“NATORU ナとル” by Mit Borrás, curated by Stephan Klee, at Kunstverein Göttingen, Göttingen, 1 Mar – 22 Apr 2026.
As we crossed the threshold, we found ourselves wondering whether a place can exist where the future does not weigh on us, but flows. Not as a promise, not as a warning, but as something that breathes alongside us, quietly insistent. Can we still imagine a balance that is not compromise but alliance? And what if that harmony were already here, just out of focus, waiting for a slower gaze to take shape?
There is a moment, right at the entrance, when we search for coordinates, a direction, a center. Yet something deliberately slips away. We do not encounter an exhibition, but an environment that breathes. Technology does not imitate nature, it extends it into unfamiliar forms. The human does not observe, it dissolves.
So we pause. We listen. We accept that this space does not ask to be interpreted, but inhabited. It is within this suspension, almost fluid, that NATORU ナとル begins to take form within us.
The atmosphere of the Kunstverein Göttingen is orchestrated with a precision that borders on the ritual. Light does not define but suggests. Sound emerges like a distant echo, never didactic, always enveloping. Even the visitors seem to adapt, their pace slowing, distances stretching. We are no longer spectators but elements within a system.
The works unfold according to a circular logic, without rigid hierarchies. The video L.Y.R.A.- The Oracle (2025) acts as an energetic node, radiating an almost prophetic tension that reverberates through the projection HANABA 突变花 (ADAPTASI CYCLE 2022). Here, the forest, echoing Aokigahara, is no longer a representation but a generative principle. Between these visual poles, the breathing sculpture introduces an ambiguous presence. We cannot tell whether we are observing it or being observed. In that uncertainty, a new space opens.
Technically, Mit Borrás constructs a layered language in which digital renderings, filters, 3D printing, and drone footage converge into a grammar that dissolves the boundary between the artificial and the organic. The images vibrate, as if they carried their own temperature. The digital sheds its rigidity and acquires an almost epidermal quality.
The collaboration with Rachel Lamot is evident in the overall coherence. Every element contributes to a fully immersive experience, without slipping into ornament. Technology does not illustrate transhumanist thought. It embodies it, gives it texture.
In the background, the theoretical influences of Donna Haraway, Bruno Latour, and Gilles Deleuze translate into a fluid, relational worldview, where identity and matter are never fixed but constantly reshaped.
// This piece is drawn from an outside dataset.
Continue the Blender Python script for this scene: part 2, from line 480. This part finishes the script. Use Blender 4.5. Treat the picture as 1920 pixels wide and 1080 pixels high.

When we leave, we do not carry a conclusion, but a lingering sensation. Like a breath that does not entirely belong to us. Perhaps it is the sculpture’s. Or the forest’s, continuing to grow elsewhere, unseen.
What remains is an uncertain image. A luminous surface, almost like skin, vibrating with a life not yet named.
And as we walk away, we find ourselves asking, without urgency, whether this fertile future has already begun, quietly, within our capacity to imagine it.